I follow Stu, and for me I wouldn't need any "special" time put aside. For many people however, it really means something to them to have specific time assigned to worship or prayer. Seems to me a small silent period for all students to do their own spiritual thing (or not) would be a great compromise. JB
Yes Turok, that is the best word for it, compromise as you said. I would not want any time to pray either, but as long as I am not forced to join along with those praying, I have no problem with prayer in school. Maybe I could take that time to go over the days agenda, or have a snack?
Stu: >has anyone got any clue what the hell the >TrollZzz is ranting about now? It seem to be in particularly prize contradictory form the last couple days. JB
Blessed be that Lord Turok is here to remove all the confusion from the minds of mere mortal man. Living a full life, playing guitar alone in a motel room, talking to Dusty behind the backstop, serving time in prison, educating the masses on the reality of Christianity...these are but a few of Lord Turok's ways of bringing enlightenment to the world. Blessed be Lord Turok!

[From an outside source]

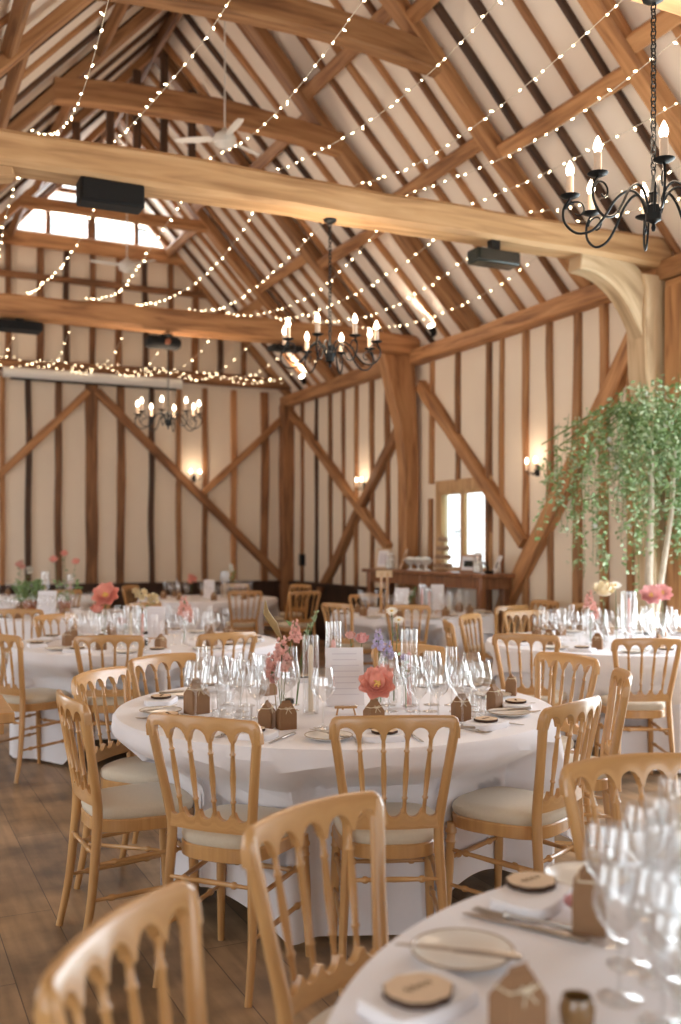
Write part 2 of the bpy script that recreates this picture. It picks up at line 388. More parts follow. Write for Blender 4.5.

ZZZZ, I don't understand your posts many times, so I have no comment. But one part I want to ask a question about is when you said "The identity is the part that decided to hold the belief, but is not the belief themselves." When the identity decided to hold the belief, how did it do that? What I'm saying is an identity only holds a belief that someone has taught them. A baby isn't born with a known belief, but baby will be taught a belief system by its teacher/mother/father.
When you say "I have a belief" there is you, your identity, and there is the belief that you hold. The belief is not your identity, as that belief could be removed and you would still remain. It is no different than someone who says "I am the clothes I wear." That again is false. The clothes cover the person, they are not the person. The true identity is not what we wear, or what we believe, etc. Our true identity never changes from birth to death. Our true identity uses the intellectual part of the mind to make decisions on what to do, what to say, what to believe, etc., but the intellectual mind is just a tool used by our true identity. No matter what someone says, does, or believes, the "I" of "I believe _______" or "I do _________" or "I think ______" etc....the "I" part never changes. The "I" part is always whole, there is never a fractional part of "I". That "I" is our real identity. That which is the "I" of "I experience ______" is never the experience, but the observer of all experience. Our identity always remains apart from what we think, what we do, what we believe....and consequently what we think, what we do, what we believe never changes our true identity. That people falsely identify themselves as their beliefs, or what they do is common.